The Time In Between by María Dueñas

12356761Fiction – Kindle edition. Translated from the Spanish by Daniel Hahn. Atria Books, 2011. Originally published 2009. 626 pgs. Purchased. 

After following her lover from Spain to Morocco, Sira Quiroga is suddenly left abandoned and penniless in the Protectorate at the start of the Spanish civil war. The illegitimate daughter of a wealthy man, Sira is accused by her half-brother of robbing their father and faces prosecution should she secure the funds to return home.

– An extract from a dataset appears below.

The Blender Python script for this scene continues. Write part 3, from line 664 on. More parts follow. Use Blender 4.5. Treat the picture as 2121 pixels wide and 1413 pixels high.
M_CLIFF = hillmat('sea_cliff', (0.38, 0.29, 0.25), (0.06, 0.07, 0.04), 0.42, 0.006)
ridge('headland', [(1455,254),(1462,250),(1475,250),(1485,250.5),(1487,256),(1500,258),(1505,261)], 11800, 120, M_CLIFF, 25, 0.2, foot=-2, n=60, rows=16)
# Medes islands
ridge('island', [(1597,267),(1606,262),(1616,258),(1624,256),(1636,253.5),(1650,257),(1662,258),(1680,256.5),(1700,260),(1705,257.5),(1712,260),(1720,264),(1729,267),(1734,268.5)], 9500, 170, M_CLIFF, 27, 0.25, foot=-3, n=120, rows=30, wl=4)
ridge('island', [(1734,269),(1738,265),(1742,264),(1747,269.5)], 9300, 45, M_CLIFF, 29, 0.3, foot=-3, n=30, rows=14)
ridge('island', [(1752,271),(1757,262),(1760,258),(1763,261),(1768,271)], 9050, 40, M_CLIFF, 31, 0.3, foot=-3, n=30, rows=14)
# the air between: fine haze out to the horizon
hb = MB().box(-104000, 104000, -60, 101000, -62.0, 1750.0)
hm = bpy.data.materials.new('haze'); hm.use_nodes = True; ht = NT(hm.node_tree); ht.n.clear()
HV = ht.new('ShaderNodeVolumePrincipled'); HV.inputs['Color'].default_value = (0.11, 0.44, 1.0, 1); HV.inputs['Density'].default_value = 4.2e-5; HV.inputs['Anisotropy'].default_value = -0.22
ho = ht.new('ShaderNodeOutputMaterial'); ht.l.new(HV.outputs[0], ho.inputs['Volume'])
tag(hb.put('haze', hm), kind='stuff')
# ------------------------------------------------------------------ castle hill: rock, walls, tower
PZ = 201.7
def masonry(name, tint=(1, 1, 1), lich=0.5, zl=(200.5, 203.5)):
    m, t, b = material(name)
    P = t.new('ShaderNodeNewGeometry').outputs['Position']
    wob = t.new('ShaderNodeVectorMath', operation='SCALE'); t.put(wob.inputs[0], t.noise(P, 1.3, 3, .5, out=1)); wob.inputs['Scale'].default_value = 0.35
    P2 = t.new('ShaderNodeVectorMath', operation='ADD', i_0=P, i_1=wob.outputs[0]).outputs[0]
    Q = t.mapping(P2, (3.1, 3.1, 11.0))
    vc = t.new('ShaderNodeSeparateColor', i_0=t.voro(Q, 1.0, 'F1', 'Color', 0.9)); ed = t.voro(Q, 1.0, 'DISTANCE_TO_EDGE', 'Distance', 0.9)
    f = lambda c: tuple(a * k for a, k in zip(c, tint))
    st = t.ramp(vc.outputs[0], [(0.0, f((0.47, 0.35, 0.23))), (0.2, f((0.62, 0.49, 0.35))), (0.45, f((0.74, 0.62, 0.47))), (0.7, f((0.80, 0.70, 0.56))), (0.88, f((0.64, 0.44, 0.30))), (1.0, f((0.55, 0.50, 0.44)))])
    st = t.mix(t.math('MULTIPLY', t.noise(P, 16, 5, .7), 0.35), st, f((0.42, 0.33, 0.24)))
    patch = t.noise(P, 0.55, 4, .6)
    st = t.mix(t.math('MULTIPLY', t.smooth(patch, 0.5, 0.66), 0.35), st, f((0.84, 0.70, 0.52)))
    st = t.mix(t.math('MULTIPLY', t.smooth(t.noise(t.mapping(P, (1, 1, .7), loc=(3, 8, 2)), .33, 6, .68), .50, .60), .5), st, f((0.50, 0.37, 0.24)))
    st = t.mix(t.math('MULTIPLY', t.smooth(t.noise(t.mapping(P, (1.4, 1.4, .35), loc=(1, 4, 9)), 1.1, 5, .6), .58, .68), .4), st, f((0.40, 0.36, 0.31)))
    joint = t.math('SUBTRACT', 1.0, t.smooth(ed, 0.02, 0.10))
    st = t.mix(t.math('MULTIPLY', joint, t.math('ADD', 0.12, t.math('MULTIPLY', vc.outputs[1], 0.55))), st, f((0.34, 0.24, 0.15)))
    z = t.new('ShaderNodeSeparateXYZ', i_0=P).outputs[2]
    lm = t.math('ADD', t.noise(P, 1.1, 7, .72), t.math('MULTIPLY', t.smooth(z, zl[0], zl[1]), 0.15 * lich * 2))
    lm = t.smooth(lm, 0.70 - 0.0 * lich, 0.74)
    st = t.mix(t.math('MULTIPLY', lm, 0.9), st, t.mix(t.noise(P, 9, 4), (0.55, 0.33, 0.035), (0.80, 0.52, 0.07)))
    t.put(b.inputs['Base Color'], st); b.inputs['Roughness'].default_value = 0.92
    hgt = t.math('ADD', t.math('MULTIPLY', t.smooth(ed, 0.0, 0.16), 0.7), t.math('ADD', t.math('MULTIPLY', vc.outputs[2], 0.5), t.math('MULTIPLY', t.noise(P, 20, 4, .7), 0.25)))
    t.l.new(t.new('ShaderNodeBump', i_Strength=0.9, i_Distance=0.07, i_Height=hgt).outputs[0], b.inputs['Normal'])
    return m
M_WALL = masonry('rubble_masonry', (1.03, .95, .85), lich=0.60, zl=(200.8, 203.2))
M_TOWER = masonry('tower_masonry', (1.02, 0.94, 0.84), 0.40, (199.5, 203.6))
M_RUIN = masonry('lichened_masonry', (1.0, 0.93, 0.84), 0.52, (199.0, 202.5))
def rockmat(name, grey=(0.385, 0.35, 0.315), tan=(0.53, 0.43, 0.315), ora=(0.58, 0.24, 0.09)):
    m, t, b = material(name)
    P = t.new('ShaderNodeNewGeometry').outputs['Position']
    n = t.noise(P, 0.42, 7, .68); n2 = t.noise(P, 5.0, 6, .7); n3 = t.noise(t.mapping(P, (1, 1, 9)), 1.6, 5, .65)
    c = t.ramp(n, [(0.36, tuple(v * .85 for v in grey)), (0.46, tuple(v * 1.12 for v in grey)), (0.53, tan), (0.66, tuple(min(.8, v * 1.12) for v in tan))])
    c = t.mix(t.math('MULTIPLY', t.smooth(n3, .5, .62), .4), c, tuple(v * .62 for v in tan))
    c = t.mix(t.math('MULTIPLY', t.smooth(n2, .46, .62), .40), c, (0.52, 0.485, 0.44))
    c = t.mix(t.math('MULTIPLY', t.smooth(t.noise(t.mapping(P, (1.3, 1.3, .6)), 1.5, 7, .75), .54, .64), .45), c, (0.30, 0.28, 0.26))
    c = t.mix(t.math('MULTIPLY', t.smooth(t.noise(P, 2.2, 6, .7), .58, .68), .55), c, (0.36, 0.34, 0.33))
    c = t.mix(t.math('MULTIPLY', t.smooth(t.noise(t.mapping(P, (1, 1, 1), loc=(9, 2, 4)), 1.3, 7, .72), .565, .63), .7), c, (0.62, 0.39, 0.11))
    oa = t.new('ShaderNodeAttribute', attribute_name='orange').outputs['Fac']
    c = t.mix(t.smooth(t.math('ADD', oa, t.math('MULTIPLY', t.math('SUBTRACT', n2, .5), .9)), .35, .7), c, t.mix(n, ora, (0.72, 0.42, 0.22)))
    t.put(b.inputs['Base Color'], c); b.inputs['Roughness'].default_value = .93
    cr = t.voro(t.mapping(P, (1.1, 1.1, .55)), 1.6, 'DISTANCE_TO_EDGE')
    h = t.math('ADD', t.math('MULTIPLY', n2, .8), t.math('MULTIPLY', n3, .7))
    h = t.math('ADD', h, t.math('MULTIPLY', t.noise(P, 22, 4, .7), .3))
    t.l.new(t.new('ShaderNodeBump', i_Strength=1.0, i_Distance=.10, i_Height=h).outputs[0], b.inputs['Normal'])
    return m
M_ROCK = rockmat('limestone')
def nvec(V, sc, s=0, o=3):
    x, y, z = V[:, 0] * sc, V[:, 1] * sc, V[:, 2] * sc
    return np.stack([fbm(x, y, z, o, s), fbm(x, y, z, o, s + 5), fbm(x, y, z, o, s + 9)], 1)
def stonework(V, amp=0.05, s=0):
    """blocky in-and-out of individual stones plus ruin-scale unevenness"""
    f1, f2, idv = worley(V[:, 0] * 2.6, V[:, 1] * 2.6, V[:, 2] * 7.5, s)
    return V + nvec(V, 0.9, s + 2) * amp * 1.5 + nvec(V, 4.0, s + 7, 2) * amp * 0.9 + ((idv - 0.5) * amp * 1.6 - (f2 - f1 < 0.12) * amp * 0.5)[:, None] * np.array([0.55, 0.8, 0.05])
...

Using her wits and her talents as a seamstress, Sira creates a new identity for herself that connects her to the levers of power within Morocco, including the British secret service. Posing as a Moroccan couture designer, Sira returns to Spain to spy on the socialite wives of German Nazi officers stationed in Madrid. But past liaisons threaten to complicate her new identity and her role in a society fraught with intrigue and suspicion.

I started this novel back in July 2016 as a selection of my book club, reaching the 33% completed mark before setting it aside. (I didn’t note why at the time, but I imagine it had to do with feeling a lack of progress and the passing deadline of a book club meeting.) When I picked the book back up at the beginning of this month, I noted how surprised I was to find how much I remembered from my first attempt.

The vividness of my recollections is likely due to how wonderfully crafted Sira is as a character. Life knocks her down several times, but she always finds the grit and determination to climb back up. Over the course of the novel’s 600+ pages, the reader is privy to her growing maturity and her inventiveness as she works to overcome each hurdle.

Some of those hurdles, though, were quite the slog to get through. The excitement and intrigue of Sira’s situation in the beginning gives way to the minutia of a seamstress’ life, with Dueñas killing time between the Spanish Civil War and the arrival of the Nazis in Madrid.

I kept reading because of Sira as a character and because I thought Sira’s spying on the Nazis would interject badly needed excitement into the story. But I found that storyline to be surprisingly ho-hum and, to be perfectly honest, I was more relieved than anything else to reach the final page of this long-winded story.